Written request —
Copy the listing verbatim, excluding any images found in it.

======== Extracted data ========

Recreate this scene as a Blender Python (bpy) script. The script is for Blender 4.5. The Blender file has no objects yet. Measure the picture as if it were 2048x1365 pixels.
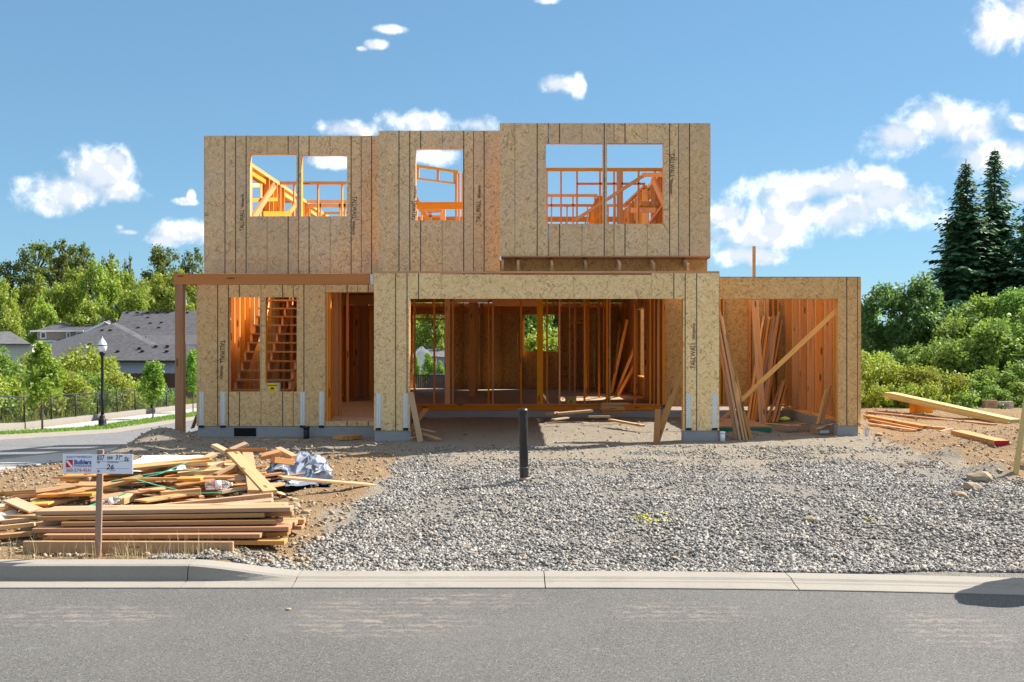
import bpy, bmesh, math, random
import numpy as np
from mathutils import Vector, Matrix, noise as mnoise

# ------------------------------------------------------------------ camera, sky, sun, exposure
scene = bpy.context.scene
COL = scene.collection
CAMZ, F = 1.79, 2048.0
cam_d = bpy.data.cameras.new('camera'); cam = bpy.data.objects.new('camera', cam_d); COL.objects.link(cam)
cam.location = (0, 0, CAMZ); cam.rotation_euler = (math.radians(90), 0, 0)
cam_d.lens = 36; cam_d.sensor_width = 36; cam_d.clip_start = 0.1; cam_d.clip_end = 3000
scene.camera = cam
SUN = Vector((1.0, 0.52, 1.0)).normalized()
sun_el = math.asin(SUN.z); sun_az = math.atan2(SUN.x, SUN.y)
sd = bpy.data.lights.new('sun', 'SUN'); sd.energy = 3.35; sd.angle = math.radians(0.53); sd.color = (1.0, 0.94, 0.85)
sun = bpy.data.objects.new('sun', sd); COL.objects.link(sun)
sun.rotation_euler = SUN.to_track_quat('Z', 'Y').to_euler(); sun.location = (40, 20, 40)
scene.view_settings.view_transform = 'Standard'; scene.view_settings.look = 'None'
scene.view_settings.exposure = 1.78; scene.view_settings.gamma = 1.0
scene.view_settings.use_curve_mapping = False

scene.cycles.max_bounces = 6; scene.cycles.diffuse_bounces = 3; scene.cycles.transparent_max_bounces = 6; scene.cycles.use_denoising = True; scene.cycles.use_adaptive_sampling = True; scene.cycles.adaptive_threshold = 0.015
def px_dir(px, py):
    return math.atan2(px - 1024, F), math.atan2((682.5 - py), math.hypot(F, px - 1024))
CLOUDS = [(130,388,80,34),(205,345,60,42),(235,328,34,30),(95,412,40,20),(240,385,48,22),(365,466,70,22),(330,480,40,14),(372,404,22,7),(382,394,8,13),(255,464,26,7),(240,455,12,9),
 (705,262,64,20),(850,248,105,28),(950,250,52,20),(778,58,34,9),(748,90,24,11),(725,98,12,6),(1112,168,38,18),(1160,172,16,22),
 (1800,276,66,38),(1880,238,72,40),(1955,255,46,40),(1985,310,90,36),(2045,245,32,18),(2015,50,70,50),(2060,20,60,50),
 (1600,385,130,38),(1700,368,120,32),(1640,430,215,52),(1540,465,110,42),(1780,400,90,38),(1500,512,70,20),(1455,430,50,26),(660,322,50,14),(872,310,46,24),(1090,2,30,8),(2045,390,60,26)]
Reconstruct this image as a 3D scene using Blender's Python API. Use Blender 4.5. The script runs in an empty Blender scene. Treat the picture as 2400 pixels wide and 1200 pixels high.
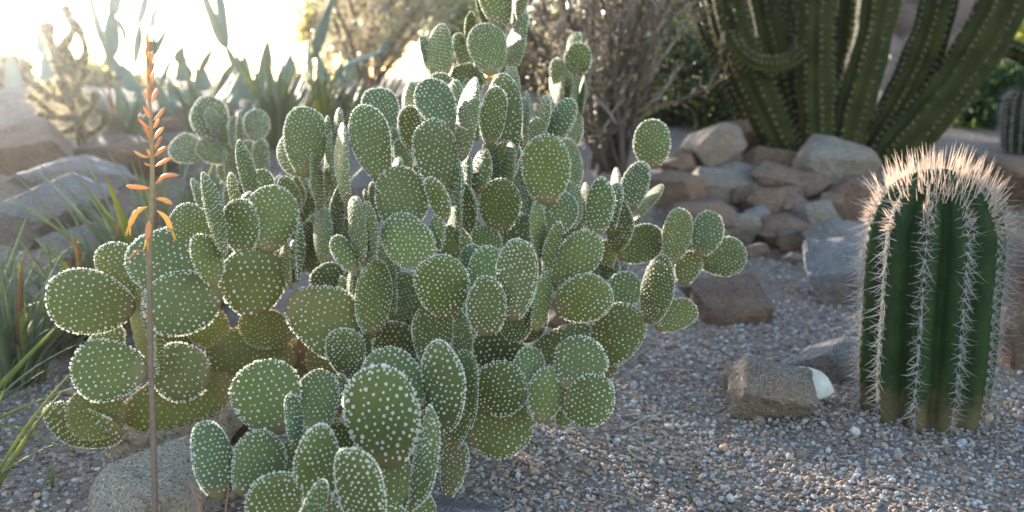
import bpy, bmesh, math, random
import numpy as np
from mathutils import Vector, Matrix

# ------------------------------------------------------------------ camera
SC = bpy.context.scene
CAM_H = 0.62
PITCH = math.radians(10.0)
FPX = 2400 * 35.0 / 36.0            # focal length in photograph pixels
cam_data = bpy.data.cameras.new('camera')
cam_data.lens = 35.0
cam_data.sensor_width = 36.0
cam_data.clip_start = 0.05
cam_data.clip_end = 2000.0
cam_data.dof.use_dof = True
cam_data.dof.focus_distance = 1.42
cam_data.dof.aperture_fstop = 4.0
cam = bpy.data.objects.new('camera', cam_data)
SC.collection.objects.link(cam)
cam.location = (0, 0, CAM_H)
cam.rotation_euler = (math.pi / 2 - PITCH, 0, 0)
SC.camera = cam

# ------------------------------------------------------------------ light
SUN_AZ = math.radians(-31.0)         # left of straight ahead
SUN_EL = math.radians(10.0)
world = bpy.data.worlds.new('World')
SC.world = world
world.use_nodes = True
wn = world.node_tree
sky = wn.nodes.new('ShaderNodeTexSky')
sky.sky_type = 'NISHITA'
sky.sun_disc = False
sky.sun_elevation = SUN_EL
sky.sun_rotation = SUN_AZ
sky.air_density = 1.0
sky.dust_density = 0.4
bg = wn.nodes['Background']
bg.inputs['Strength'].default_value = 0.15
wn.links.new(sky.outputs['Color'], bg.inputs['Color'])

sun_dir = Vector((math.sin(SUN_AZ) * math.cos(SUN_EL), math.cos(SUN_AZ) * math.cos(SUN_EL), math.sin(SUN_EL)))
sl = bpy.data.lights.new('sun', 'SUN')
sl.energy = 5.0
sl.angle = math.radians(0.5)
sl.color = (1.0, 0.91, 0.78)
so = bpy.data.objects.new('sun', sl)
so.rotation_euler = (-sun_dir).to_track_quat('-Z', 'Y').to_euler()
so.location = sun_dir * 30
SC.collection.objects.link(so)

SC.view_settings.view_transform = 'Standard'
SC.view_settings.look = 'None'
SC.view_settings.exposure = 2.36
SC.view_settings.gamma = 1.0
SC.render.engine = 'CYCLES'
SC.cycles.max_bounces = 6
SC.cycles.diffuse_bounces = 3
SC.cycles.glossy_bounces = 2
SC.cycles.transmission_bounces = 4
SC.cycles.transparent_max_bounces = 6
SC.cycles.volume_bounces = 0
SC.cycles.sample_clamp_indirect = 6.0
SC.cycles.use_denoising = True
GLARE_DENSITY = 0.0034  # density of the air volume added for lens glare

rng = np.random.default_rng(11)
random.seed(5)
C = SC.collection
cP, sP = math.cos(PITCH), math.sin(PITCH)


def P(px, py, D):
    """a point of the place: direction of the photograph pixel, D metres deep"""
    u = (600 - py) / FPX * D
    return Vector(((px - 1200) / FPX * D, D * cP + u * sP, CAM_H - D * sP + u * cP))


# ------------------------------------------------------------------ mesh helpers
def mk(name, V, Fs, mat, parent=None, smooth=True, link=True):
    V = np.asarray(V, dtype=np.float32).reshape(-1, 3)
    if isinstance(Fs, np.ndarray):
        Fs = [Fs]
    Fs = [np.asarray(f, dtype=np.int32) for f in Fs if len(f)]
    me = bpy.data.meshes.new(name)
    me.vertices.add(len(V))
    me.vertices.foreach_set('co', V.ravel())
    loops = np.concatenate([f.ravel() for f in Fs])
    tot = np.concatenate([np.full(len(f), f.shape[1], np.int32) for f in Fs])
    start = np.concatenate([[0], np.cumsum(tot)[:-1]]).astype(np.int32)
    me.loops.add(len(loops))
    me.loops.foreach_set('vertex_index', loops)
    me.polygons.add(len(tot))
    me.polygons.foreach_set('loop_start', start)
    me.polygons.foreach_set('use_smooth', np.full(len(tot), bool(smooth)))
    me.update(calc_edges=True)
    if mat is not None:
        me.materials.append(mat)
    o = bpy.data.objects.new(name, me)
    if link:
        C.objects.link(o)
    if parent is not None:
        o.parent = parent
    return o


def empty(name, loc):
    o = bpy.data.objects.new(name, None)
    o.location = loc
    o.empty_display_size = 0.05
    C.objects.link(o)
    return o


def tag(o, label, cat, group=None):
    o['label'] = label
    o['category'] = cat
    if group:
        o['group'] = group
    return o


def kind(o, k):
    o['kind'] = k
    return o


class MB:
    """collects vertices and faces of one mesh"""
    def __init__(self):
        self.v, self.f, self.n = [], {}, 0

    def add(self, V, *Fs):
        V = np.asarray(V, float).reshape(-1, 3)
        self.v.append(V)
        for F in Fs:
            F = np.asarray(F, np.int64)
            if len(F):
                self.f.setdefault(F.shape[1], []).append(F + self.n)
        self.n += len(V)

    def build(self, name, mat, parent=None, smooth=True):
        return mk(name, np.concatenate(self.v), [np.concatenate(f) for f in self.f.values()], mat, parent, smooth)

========

Output of the exercise —
Recreate this scene as a Blender Python (bpy) script. The script is for Blender 4.5. The Blender file has no objects yet. Measure the picture as if it were 2048x1365 pixels.
import bpy, bmesh, math, random
import numpy as np
from mathutils import Vector, Matrix, noise as mnoise

# ------------------------------------------------------------------ camera, sky, sun, exposure
scene = bpy.context.scene
COL = scene.collection
CAMZ, F = 1.79, 2048.0
cam_d = bpy.data.cameras.new('camera'); cam = bpy.data.objects.new('camera', cam_d); COL.objects.link(cam)
cam.location = (0, 0, CAMZ); cam.rotation_euler = (math.radians(90), 0, 0)
cam_d.lens = 36; cam_d.sensor_width = 36; cam_d.clip_start = 0.1; cam_d.clip_end = 3000
scene.camera = cam
SUN = Vector((1.0, 0.52, 1.0)).normalized()
sun_el = math.asin(SUN.z); sun_az = math.atan2(SUN.x, SUN.y)
sd = bpy.data.lights.new('sun', 'SUN'); sd.energy = 3.35; sd.angle = math.radians(0.53); sd.color = (1.0, 0.94, 0.85)
sun = bpy.data.objects.new('sun', sd); COL.objects.link(sun)
sun.rotation_euler = SUN.to_track_quat('Z', 'Y').to_euler(); sun.location = (40, 20, 40)
scene.view_settings.view_transform = 'Standard'; scene.view_settings.look = 'None'
scene.view_settings.exposure = 1.78; scene.view_settings.gamma = 1.0
scene.view_settings.use_curve_mapping = False

scene.cycles.max_bounces = 6; scene.cycles.diffuse_bounces = 3; scene.cycles.transparent_max_bounces = 6; scene.cycles.use_denoising = True; scene.cycles.use_adaptive_sampling = True; scene.cycles.adaptive_threshold = 0.015
def px_dir(px, py):
    return math.atan2(px - 1024, F), math.atan2((682.5 - py), math.hypot(F, px - 1024))
CLOUDS = [(130,388,80,34),(205,345,60,42),(235,328,34,30),(95,412,40,20),(240,385,48,22),(365,466,70,22),(330,480,40,14),(372,404,22,7),(382,394,8,13),(255,464,26,7),(240,455,12,9),
 (705,262,64,20),(850,248,105,28),(950,250,52,20),(778,58,34,9),(748,90,24,11),(725,98,12,6),(1112,168,38,18),(1160,172,16,22),
 (1800,276,66,38),(1880,238,72,40),(1955,255,46,40),(1985,310,90,36),(2045,245,32,18),(2015,50,70,50),(2060,20,60,50),
 (1600,385,130,38),(1700,368,120,32),(1640,430,215,52),(1540,465,110,42),(1780,400,90,38),(1500,512,70,20),(1455,430,50,26),(660,322,50,14),(872,310,46,24),(1090,2,30,8),(2045,390,60,26)]
Reconstruct this image as a 3D scene using Blender's Python API. Use Blender 4.5. The script runs in an empty Blender scene. Treat the picture as 2400 pixels wide and 1200 pixels high.
import bpy, bmesh, math, random
import numpy as np
from mathutils import Vector, Matrix

# ------------------------------------------------------------------ camera
SC = bpy.context.scene
CAM_H = 0.62
PITCH = math.radians(10.0)
FPX = 2400 * 35.0 / 36.0            # focal length in photograph pixels
cam_data = bpy.data.cameras.new('camera')
cam_data.lens = 35.0
cam_data.sensor_width = 36.0
cam_data.clip_start = 0.05
cam_data.clip_end = 2000.0
cam_data.dof.use_dof = True
cam_data.dof.focus_distance = 1.42
cam_data.dof.aperture_fstop = 4.0
cam = bpy.data.objects.new('camera', cam_data)
SC.collection.objects.link(cam)
cam.location = (0, 0, CAM_H)
cam.rotation_euler = (math.pi / 2 - PITCH, 0, 0)
SC.camera = cam

# ------------------------------------------------------------------ light
SUN_AZ = math.radians(-31.0)         # left of straight ahead
SUN_EL = math.radians(10.0)
world = bpy.data.worlds.new('World')
SC.world = world
world.use_nodes = True
wn = world.node_tree
sky = wn.nodes.new('ShaderNodeTexSky')
sky.sky_type = 'NISHITA'
sky.sun_disc = False
sky.sun_elevation = SUN_EL
sky.sun_rotation = SUN_AZ
sky.air_density = 1.0
sky.dust_density = 0.4
bg = wn.nodes['Background']
bg.inputs['Strength'].default_value = 0.15
wn.links.new(sky.outputs['Color'], bg.inputs['Color'])

sun_dir = Vector((math.sin(SUN_AZ) * math.cos(SUN_EL), math.cos(SUN_AZ) * math.cos(SUN_EL), math.sin(SUN_EL)))
sl = bpy.data.lights.new('sun', 'SUN')
sl.energy = 5.0
sl.angle = math.radians(0.5)
sl.color = (1.0, 0.91, 0.78)
so = bpy.data.objects.new('sun', sl)
so.rotation_euler = (-sun_dir).to_track_quat('-Z', 'Y').to_euler()
so.location = sun_dir * 30
SC.collection.objects.link(so)

SC.view_settings.view_transform = 'Standard'
SC.view_settings.look = 'None'
SC.view_settings.exposure = 2.36
SC.view_settings.gamma = 1.0
SC.render.engine = 'CYCLES'
SC.cycles.max_bounces = 6
SC.cycles.diffuse_bounces = 3
SC.cycles.glossy_bounces = 2
SC.cycles.transmission_bounces = 4
SC.cycles.transparent_max_bounces = 6
SC.cycles.volume_bounces = 0
SC.cycles.sample_clamp_indirect = 6.0
SC.cycles.use_denoising = True
GLARE_DENSITY = 0.0034  # density of the air volume added for lens glare

rng = np.random.default_rng(11)
random.seed(5)
C = SC.collection
cP, sP = math.cos(PITCH), math.sin(PITCH)


def P(px, py, D):
    """a point of the place: direction of the photograph pixel, D metres deep"""
    u = (600 - py) / FPX * D
    return Vector(((px - 1200) / FPX * D, D * cP + u * sP, CAM_H - D * sP + u * cP))


# ------------------------------------------------------------------ mesh helpers
def mk(name, V, Fs, mat, parent=None, smooth=True, link=True):
    V = np.asarray(V, dtype=np.float32).reshape(-1, 3)
    if isinstance(Fs, np.ndarray):
        Fs = [Fs]
    Fs = [np.asarray(f, dtype=np.int32) for f in Fs if len(f)]
    me = bpy.data.meshes.new(name)
    me.vertices.add(len(V))
    me.vertices.foreach_set('co', V.ravel())
    loops = np.concatenate([f.ravel() for f in Fs])
    tot = np.concatenate([np.full(len(f), f.shape[1], np.int32) for f in Fs])
    start = np.concatenate([[0], np.cumsum(tot)[:-1]]).astype(np.int32)
    me.loops.add(len(loops))
    me.loops.foreach_set('vertex_index', loops)
    me.polygons.add(len(tot))
    me.polygons.foreach_set('loop_start', start)
    me.polygons.foreach_set('use_smooth', np.full(len(tot), bool(smooth)))
    me.update(calc_edges=True)
    if mat is not None:
        me.materials.append(mat)
    o = bpy.data.objects.new(name, me)
    if link:
        C.objects.link(o)
    if parent is not None:
        o.parent = parent
    return o


def empty(name, loc):
    o = bpy.data.objects.new(name, None)
    o.location = loc
    o.empty_display_size = 0.05
    C.objects.link(o)
    return o


def tag(o, label, cat, group=None):
    o['label'] = label
    o['category'] = cat
    if group:
        o['group'] = group
    return o


def kind(o, k):
    o['kind'] = k
    return o


class MB:
    """collects vertices and faces of one mesh"""
    def __init__(self):
        self.v, self.f, self.n = [], {}, 0

    def add(self, V, *Fs):
        V = np.asarray(V, float).reshape(-1, 3)
        self.v.append(V)
        for F in Fs:
            F = np.asarray(F, np.int64)
            if len(F):
                self.f.setdefault(F.shape[1], []).append(F + self.n)
        self.n += len(V)

    def build(self, name, mat, parent=None, smooth=True):
        return mk(name, np.concatenate(self.v), [np.concatenate(f) for f in self.f.values()], mat, parent, smooth)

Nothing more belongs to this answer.